There are a number of checks you can carry out before deciding on using Currency Index to handle your Foreign Exchange. Firstly, are they authorised by the Financial Conduct Authority (FCA)? If they are, they will have had to comply with Payment Services Regulations, along with the FCA’s own business conduct regulations and guidelines. Large companies who trade in excess of 3 million Euros per month have to be authorised by the FCA. They then have to make sure that their clients’ money is safeguarded should they get into financial difficulties, consequently preventing their creditors claiming your money. Smaller companies can register with the FCA, but this does not provide the same level of protection as being authorised by the FCA, meaning your Foreign Exchange is not protected if they find themselves in trouble. To register, a company has to be based in the United Kingdom and none of managers should have at any point been convicted of financial wrongdoing. You could also check on the size of the company and how long it has been trading. If they have direct access to the largest worldwide payment and settlement system, SWIFT, this ensures clients a quicker and more secure payment.

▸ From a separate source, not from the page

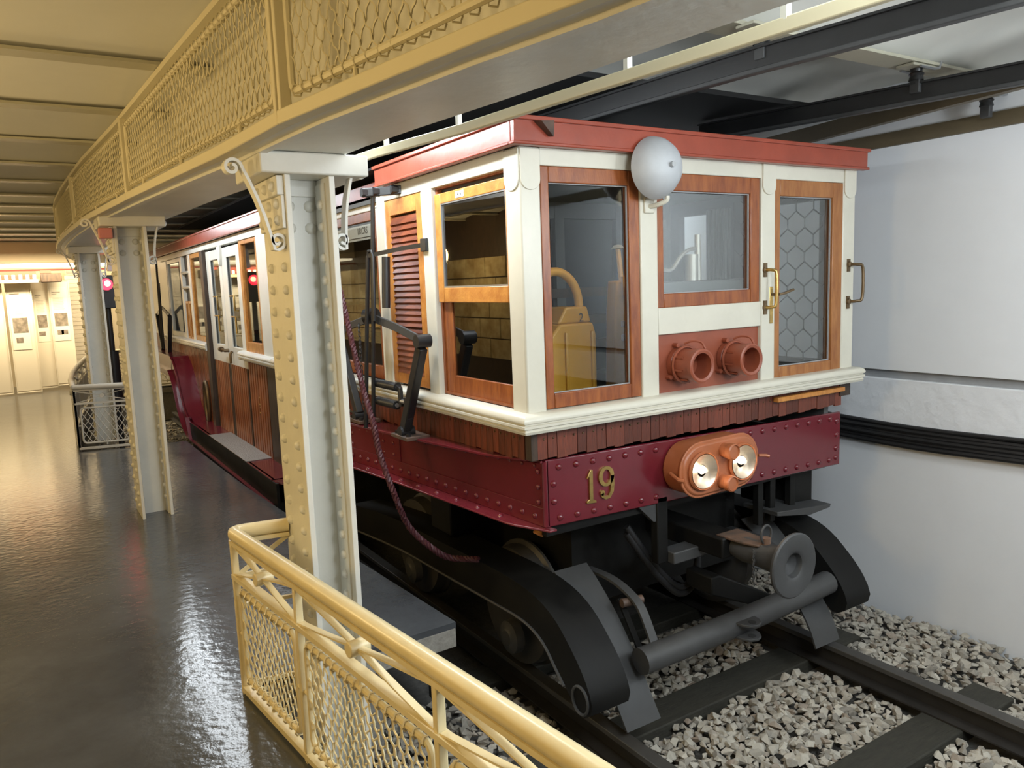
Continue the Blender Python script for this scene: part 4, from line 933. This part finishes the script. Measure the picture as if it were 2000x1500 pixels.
def fill(x0, x1, y0, y1, sp, zb, hx):
    y = y0
    while y < y1:
        x = x0
        while x < x1:
            px, py = x + random.uniform(-.5, .5) * sp, y + random.uniform(-.5, .5) * sp
            k = (py + .755) / .845; d = abs(k - round(k)) * .845
            if not (d < .105 and -.02 < px < 2.32):
                spots.append((px, py, zb + random.uniform(-.012, .022) + (0.02 if d > .2 else 0), random.uniform(.6, 1.55)))
            x += sp
        y += sp
fill(.47, 1.83, -1.75, .75, .034, -1.578, 0); fill(1.965, 2.815, -1.75, 1.1, .036, -1.568, 0); fill(-1.0, .33, -1.75, .9, .040, -1.585, 0)
fill(-.9, .3, 6.9, 12, .075, -1.57, 0)
cl = Vector(cam.location)
vis = [s for s in spots if (s[0] > .47 and -1.35 < s[1] < .2 and (s[0] > 1.0 - s[1] * .3 - .5))]
vis.sort(key=lambda s: (V(s[0], s[1], s[2]) - cl).length - s[3] * .12)
single = set(id(s) for s in vis[:300])
ballast = thing('ballast_bed', 'bed of loose grey crushed stone ballast between and beside the rails', 'ballast', (1.15, 0, ZB))
big = G()
for s_ in spots:
    rot = (random.uniform(-.5, .5), random.uniform(-.5, .5), random.uniform(0, 2 * PI)); me = random.choice(rocks)
    if id(s_) in single: piece('stone', me, ballast, s_[:3], rot, s_[3])
    else:
        Mx = Matrix.LocRotScale(Vector(s_[:3]), None, None) @ Matrix.Rotation(rot[2], 4, 'Z') @ Matrix.Rotation(rot[0], 4, 'X') @ Matrix.Scale(s_[3], 4)
        big.add([Mx @ v.co for v in me.vertices], [tuple(p.vertices) for p in me.polygons])
o = bpy.data.objects.new('stone_fill', mesh_of(big, 'stone_fill', 'stone', False, wl(ballast))); C.objects.link(o); o.parent = ballast; o['kind'] = 'stuff'

# ================================================================== RAILINGS
def railing(root, pts, bays, z0, zt, mt, r, sp, wire_r, crimp, tube_pts=None, boss=True):
    tp = [V(p[0], p[1], zt) for p in (tube_pts or pts)]
    build(G().tube(tp, r, 14), 'handrail', mt, root)
    for a, b in bays:
        A, B = V(a[0], a[1], 0), V(b[0], b[1], 0); d = (B - A); Ln = d.length; d.normalize(); nn = V(-d.y, d.x, 0)
        P = lambda u, v, w_: A + d * u + nn * w_ + V(0, 0, v)
        zm = zt - .175; zb_ = z0 + .045
        build(G().bar([P(0, zt - r - .008, 0), P(Ln, zt - r - .008, 0)], .034, .016), 'top_bar', mt, root)
        build(G().bar([P(0, zm, 0), P(Ln, zm, 0)], .036, .018), 'middle_bar', mt, root)
        build(G().bar([P(0, zb_ - .02, 0), P(Ln, zb_ - .02, 0)], .03, .022), 'bottom_bar', mt, root)
        build(G().bar([P(.0, z0, 0), P(.0, zt - r, 0)], .026, .026), 'post', mt, root, .003)
        mu, mv = Ln / 2, (zm + zt - r) / 2
        for u in (0.015, Ln - .015):
            for v in (zm + .01, zt - r - .02):
                md = P(lerp(u, mu, .5), lerp(v, mv, .46), .0)
                build(G().ribbon(spline([P(u, v, 0), md, P(mu, mv, 0)], 4), (nn.x * .022, nn.y * .022, 0.0), .006), 'strap', mt, root)
        build(G().cyl(P(mu, mv, -.032), P(mu, mv, .032), .024, n=16), 'boss', mt, root, .003)
        W_, H_ = Ln - .09, zm - zb_ - .085
        Pw = lambda u, v, w_: P(.045 + u, zb_ + .035 + v, w_)
        build(G().tube([Pw(u, v, 0) for u, v in round_rect(W_, H_, .035)], .0105, 8, True), 'rod_frame', mt, root)
        build(wire_panel(lambda u, v, w_: Pw(u, v, w_), W_, H_, sp, wire_r, crimp, .0125 if crimp else .5, crimp > 0), 'wire_mesh', mt, root, kind='stuff')
        for u, v, du, dv in ((W_ / 2, H_, 0, .04), (W_ / 2, 0, 0, -.03), (0, H_ / 2, -.03, 0), (W_, H_ / 2, .03, 0)):
            build(G().cyl(Pw(u, v, 0), Pw(u + du, v + dv, 0), .008, n=8), 'peg', mt, root)
    a = bays[-1][1]; build(G().bar([(a[0], a[1], z0), (a[0], a[1], zt - r)], .026, .026), 'post', mt, root, .003)
nr = thing('pit_railing', 'yellow cream painted iron railing with wire mesh in the foreground', 'railing', (-1.08, .46, ZF))
cor = (-1.084, .462); e = lambda y: (-1.084 + .222 * (.462 - y) / 1.975, y)
railing(nr, None, [(cor, e(-.14)), (e(-.14), e(-.985)), (e(-.985), e(-1.83))], ZF, -.30, 'rail_paint', .027, .040, .0032, .0052,
        tube_pts=[(-.874, .425), (-1.03, .455), (-1.062, .458), (-1.078, .448), (-1.082, .425)] + [e(y) for y in (.2, -.5, -1.2, -1.9)])
build(G().bar([(-.874, .425, -.335), (-1.06, .455, -.335)], .034, .016), 'top_bar', 'rail_paint', nr)
for z in (-.475, -.60, -.93): build(G().bar([(-.874, .425, z), (-1.08, .46, z)], .014, .014), 'leg_bar', 'rail_paint', nr)
for za, zb2 in ((-.34, -.47), (-.47, -.34)): build(G().bar([(-.874, .425, za), (-1.07, .455, zb2)], .006, .018), 'strap', 'rail_paint', nr)
pp = thing('pipe_post', 'slim white post with ball top fixed beside the nearest column', 'post', (-.665, .40, -1.6))
build(G().box(-.678, -.652, .39, .416, -1.6, -.30), 'post', 'iron_paint', pp, .003); build(G().lathe([(.001, .05), (.016, .042), (.02, .025), (.014, .006), (.016, 0)], (-.665, .403, -.30), (0, 0, 1), 14), 'ball', 'iron_paint', pp)
for z in (-.33, -.48, -1.2): build(G().box(-.690, -.648, .385, .42, z, z + .03), 'clamp', 'iron_paint', pp, .003)
fr_ = thing('pit_railing', 'grey painted corner railing with wire mesh in front of the farthest column', 'railing', (-1.32, 6.62, ZF))
railing(fr_, [(-.75, 6.40), (-1.318, 6.63)], [((-1.318, 6.63), (-.80, 6.50))], ZF, -.29, 'far_rail_paint', .027, .05, .0035, 0)
crv = [(-1.318, 6.63), (-1.30, 7.5), (-1.24, 8.4), (-1.15, 9.3), (-1.04, 10.2), (-.93, 11.1)]
fr2 = thing('pit_railing', 'pale curved railing running away beside the exhibition boards', 'railing', (-1.318, 6.63, ZF))
railing(fr2, crv, list(zip(crv[:-1], crv[1:])), ZF, -.29, 'far_rail_paint', .027, .06, .0035, 0)
fr3 = thing('pit_railing', 'bright mesh railing across the far end of the track', 'railing', (0, 12.4, ZF))
railing(fr3, [(-.8, 12.4), (1.6, 12.4)], [((-.8, 12.4), (0, 12.4)), ((0, 12.4), (.8, 12.4)), ((.8, 12.4), (1.6, 12.4))], ZF, -.29, 'mesh_paint', .027, .07, .004, 0)

# ================================================================== OVER THE TRACK
def ctr(pts, lab):
    r = thing('conductor_rail', lab, 'rail', pts[1], 'overhead conductor rails')
    build(G().bar(pts, .012, .085), 'web', 'black_iron', r, .002)
    build(G().bar([(p[0], p[1], p[2] + .042) for p in pts], .045, .010), 'top_flange', 'black_iron', r)
    build(G().bar([(p[0], p[1], p[2] - .045) for p in pts], .042, .020), 'contact_strip', 'guard_grey', r, .004)
    return r
ctr([(1.20, -2.9, 1.475), (1.01, -1.352, 1.475), (.88, -.4, 1.475), (.83, .3, 1.475), (.78, 1.2, 1.475)], 'left black conductor rail hanging from clamps above the car roof')
ctr([(2.55, -2.4, 1.475), (2.19, -.82, 1.475), (2.02, 0, 1.475), (1.84, .8, 1.475)], 'right black conductor rail under the ceiling beam')
def clamp(x, y, z, lab):
    r = thing('rail_clamp', lab, 'clamp', (x, y, z), 'insulated clamps of the overhead rails')
    build(G().box(x - .10, x + .10, y - .045, y + .045, z + .085, z + .097), 'plate', 'ceiling_beam', r, .002)
    build(G().lathe([(.035, 0), (.03, .02), (.036, .03), (.026, .04), (.03, .06)], (x, y, z + .03), (0, 0, 1), 14), 'insulator', 'black_iron', r)
    build(G().box(x - .018, x + .018, y - .025, y + .025, z - .03, z + .035), 'jaw', 'guard_grey', r, .004)
    for s_ in (-1, 1): build(G().tube([(x - .05, y + s_ * .05, z + .082), (x + .07, y + s_ * .05, z + .082), (x + .11, y + s_ * .05, z + .09), (x + .125, y + s_ * .05, z + .12)], .007, 6), 'hook_bolt', 'steel', r)
clamp(.893, -.45, 1.50, 'clamp of the left overhead rail close to the cream conduit bar')
clamp(2.095, -.38, 1.50, 'clamp of the right overhead rail below the ceiling beam')
clamp(2.745, -.387, 1.435, 'small clamp on the olive timber beam along the top of the right wall')
cb_ = build(G().bar([(-.24, -2.1, 1.14), (-.30, -1.35, 1.14), (-.355, -.8, 1.14), (-.40, -.3, 1.14), (-.49, .23, 1.14), (-.52, .6, 1.14)], .020, .032), 'conduit_bar', 'mesh_paint', label='cream square bar running along the girder above the railcar roof', cat='bar', bevel=.003)
for x, y in ((-.475, .15), (-.40, -.28), (-.33, -1.05), (-.29, -1.5)): build(G().box(x - .008, x + .008, y - .008, y + .008, 1.15, 1.32), 'bracket', 'iron_paint', cb_)
# cables on the right wall
cbr = thing('cable_bundle', 'bundle of thick black cables strapped along the white right wall', 'cable', (2.82, 0, -.45))
for k in range(6):
    z = -.335 - k * .0225; rr = random.Random(k)
    build(G().tube(spline([(2.83 - rr.uniform(0, .018), y, z + rr.uniform(-.008, .008) + (.012 if y < -.3 else -.004 if y < .8 else .01)) for y in [-4 + .8 * i for i in range(20)]], 4), .0145 + rr.uniform(0, .003), 8), 'cable', 'rubber', cbr)

# ================================================================== FAR END OF THE PLATFORM
sg = thing('signal_lamp', 'black signal post with a glowing red lamp between the far columns', 'signal', (-.80, 8.0, ZB))
build(G().cyl((-.80, 8.03, ZB), (-.80, 8.03, .7), .035, n=12), 'post', 'black_iron', sg)
build(G().cyl((-.80, 8.03, -.65), (-.80, 8.03, -.02), .07, n=12), 'motor_case', 'black_iron', sg)
build(G().box(-.86, -.68, 7.95, 8.10, .50, .90), 'lamp_box', 'black_iron', sg, .01)
build(G().lathe([(.075, 0), (.07, .02), (.001, .035)], (-.795, 7.95, .79), (0, -1, 0), 20), 'red_lens', 'red_glow', sg)
build(G().lathe([(.035, 0), (.001, .02)], (-.785, 7.918, .80), (0, -1, 0), 14), 'bulb', 'red_core', sg)
build(G().cyl((-.795, 7.955, .79), (-.795, 7.93, .79), .088, .088, 20), 'hood_ring', 'black_iron', sg)
build(G().bar([(-.74, 8.0, .95), (-.72, 8.0, 1.2)], .05, .16), 'white_plate', 'sign_white', sg)
l = bpy.data.lights.new('signal_glow', 'POINT'); l.energy = 0.25; l.color = (1, .05, .08); l.shadow_soft_size = .05
o = bpy.data.objects.new('signal_glow', l); C.objects.link(o); o.location = (-.795, 7.80, .79)
pb = build(G().box(-1.20, -1.115, 3.35, 3.42, 1.03, 1.10), 'pink_box', 'pink', label='small pink box under the girder left of the middle column', cat='box', bevel=.006)
def board(x0, x1, y, z0, z1, lab, pics, head):
    r = thing('exhibition_board', lab, 'board', ((x0 + x1) / 2, y, z0), 'exhibition boards at the far end')
    build(G().box(x0, x1, y, y + .03, z0 + .04, z1), 'panel', 'board_white', r)
    build(G().frame(x0 - .012, x1 + .012, z0, z1 + .01, .016, .016, .02, .012, 'y', y - .012, y + .036), 'frame', 'board_white', r, .003)
    if pics:
        px0, px1, pz0, pz1 = pics
        po = build(G().box(px0, px1, y - .006, y - .001, pz0, pz1), 'poster', 'paper', r)
        w_ = px1 - px0; h = pz1 - pz0
        build(G().box(px0 + .12 * w_, px1 - .08 * w_, y - .010, y - .006, pz0 + .28 * h, pz0 + .52 * h), 'photograph', 'print_grey', po)
        for k in range(head): build(G().box(px0 + (.40 + .25 * k) * w_ - .05, px0 + (.40 + .25 * k) * w_ + .05, y - .010, y - .006, pz0 + .12 * h, pz0 + .20 * h), 'photograph', 'print_grey', po)
        g = G(); g.box(px0 + .1 * w_, px0 + .62 * w_, y - .008, y - .006, pz0 + .90 * h, pz0 + .912 * h); g.box(px0 + .1 * w_, px0 + .4 * w_, y - .008, y - .006, pz0 + .87 * h, pz0 + .876 * h)
        for k in range(14): g.box(px0 + .12 * w_, px0 + (.8 - .03 * (k % 3)) * w_, y - .0075, y - .006, pz0 + (.80 - k * .017) * h, pz0 + (.803 - k * .017) * h)
        build(g, 'print_line', 'print_grey', po)
    return r
board(-2.35, -1.95, 13.05, -.95, .96, 'plain tan exhibition board at the left edge of the photo', None, 0)
board(-1.885, -1.53, 13.05, -.95, .96, 'left exhibition board with a large dark photograph', (-1.87, -1.60, -.20, .85), 1)
board(-1.52, -1.27, 13.35, -.93, .96, 'narrow brightly lit exhibition board in the middle of the row', (-1.49, -1.31, -.1, .8), 1)
board(-1.26, -.95, 13.30, -.90, .95, 'right exhibition board with two small photographs under a larger one', (-1.24, -.99, -.1, .85), 2)
fz = thing('toothed_frieze', 'dark red model canopy with white blocks above the exhibition boards', 'model', (-1.7, 12.9, .93))
build(G().box(-2.3, -1.42, 12.85, 13.0, .99, 1.12), 'fascia', 'frieze_red', fz); build(G().box(-2.3, -1.40, 12.82, 13.0, .93, .985), 'base', 'stone_wall', fz)
wb = mesh_of(G().box(-.024, .024, -.015, .015, 0, .075), 'white_block', 'sign_white')
for k in range(9): piece('white_block', wb, fz, (-2.25 + k * .10, 12.835, .988))
bt = thing('wooden_beam_end', 'brown timber box beside the toothed frieze', 'box', (-1.25, 12.9, .93)); build(G().box(-1.36, -1.05, 12.85, 13.1, .93, 1.08), 'body', 'wood_dark', bt, .01); build(G().box(-1.36, -1.2, 12.84, 13.0, 1.08, 1.13), 'lid', 'frieze_red', bt)
bk_ = thing('white_brick_pier', 'white painted brick pier behind the farthest column', 'pier', (-.75, 14.0, ZF))
build(G().box(-.92, -.5, 14.0, 14.5, ZF, 1.2), 'core', 'board_white', bk_)
bme = mesh_of(G().box(-.10, .10, -.012, .012, -.035, .035), 'brick', 'board_white')
for r in range(28):
    for c in range(2): piece('brick', bme, bk_, (-.81 + c * .21 - (.05 if r % 2 else 0), 13.995, ZF + .05 + r * .078))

Different Types and Options of Foreign Exchange

If you choose to use a specialist foreign exchange company, there may be several alternatives for your Foreign Exchange. If you have the funds available, then a spot contract may the right choice. This is most suitable if the exchange rate is favourable at the time, and you wish to make a quick Foreign Exchange. If you do not have the funds readily available, then a forward contract is more suitable: This allows you to make a purchase in the future, whilst fixing the exchange rate. You may be required to pay a deposit for a forward contract. Having selected the type of contract, spot or forward, you may then have the choice of two further options for the Foreign Exchange. One is a limit order. This is an order which allows the purchase of currency at a pre-determined exchange rate, which is better than the current rate. The second option is a stop loss order. This is most suitable if you are concerned the exchange rate will get too low before you buy. A minimum threshold is set at which the currency is automatically purchased when the market falls to this level.